If Mr Danziger steeled himself to cut off one of the main branches next March, he would find the fig would obligingly produce a young replacement, feathered all along with leaves. This, tied in, would provide better cover than the grey, bare stems of the mature growths.

Then there is the jasmine in the bower. 'It has stopped in a hedgehoggy bush,' said Ms William-Powlett. But it would not have done so if they had pruned some of the old growths each summer after it had flowered. Having, as novice gardeners, succeeded triumphantly at the first fence, they must now work out how to get over the second, by persuading their plants to grow as they want them to. This usually involves some pruning (though not of camellias or rhododendrons).
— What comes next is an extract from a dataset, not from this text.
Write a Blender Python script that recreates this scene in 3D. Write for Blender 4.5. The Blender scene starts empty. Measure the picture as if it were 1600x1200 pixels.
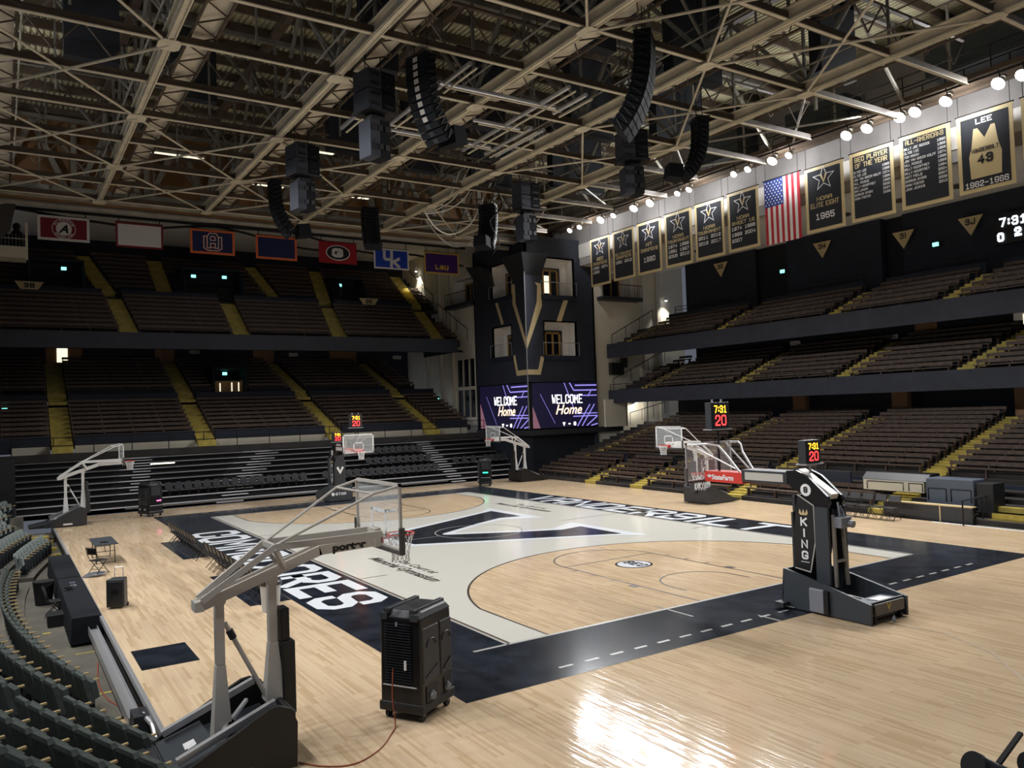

The jasmine was planted to cover a bower, but it does not know that. It just knows how to tangle its way up to the sky. However, if its new long shoots are tied to the bamboo struts Mr Danziger has carefully put in place, it will soon do the job.

But what about the tree that Ms William-Powlitt has set her heart on? One grows on a neighbouring roof and she envies it daily. Looking at it through field glasses, I thought it might be Pittosporum tenuifolium, which grows to about 15ft. The weight of a full-grown tree might pose problems: the maximum load on the roof is supposed to be 150lb a square metre. Like many New Zealanders, this tree copes well in difficult conditions, but I would start it off in a half-barrel rather than a small pot.

Mr Danziger already has a eucalyptus in a pot too small for it. The foliage is superb. Why didn't he whack that into a half-barrel, stake it so that the lead shoot knew it was boss, and grow that on as The Tree? It could replace a slightly unsatisfactory cupressus tucked into a corner where the entrance to the roof met the east-facing party wall.

Though potentially a chilly gap, the eucalyptus leaves would look splendid silhouetted against the sky, and it would grow fast. Perhaps too fast. Think of the traffic news in a few years' time: 'Chaos in West End as crane lowers giant tree from Goodge Street roof.'

The eucalyptus foliage would be too sparse to provide the shade on the 'want' list, but there is the beginning of a shady patch under the net of Clematis montana in the south-east corner. Without too much difficulty, you could make a miniature pergola with two bamboo uprights and a few cross pieces to extend this green roof parallel with the whole length of the south- facing trellis. The winter jasmine, honeysuckle and ivy already growing on the trellis would help the clematis with the roofing.

The only obvious gap in the windbreak of climbers is on the south-facing side where the clematis, rather than looking at the view into Goodge Street, has shot up on to wires strung over the top of the corner. I suggested the big-leaved vine, Vitis coignetiae, to fill the space. Its foliage would contrast well with the fussier leaves around it, and the autumn colour might be good. A pot would restrain its growth, which would otherwise be over-exuberant in this position.

An automatic irrigation system would make life easier for the couple, but I hope they do not get one. It would not see the aphids, or tweak a tendril of clematis in the right direction. While they are watering, these two novices are looking and learning about their plants, turning themselves into proper gardeners. That is worth an hour a day.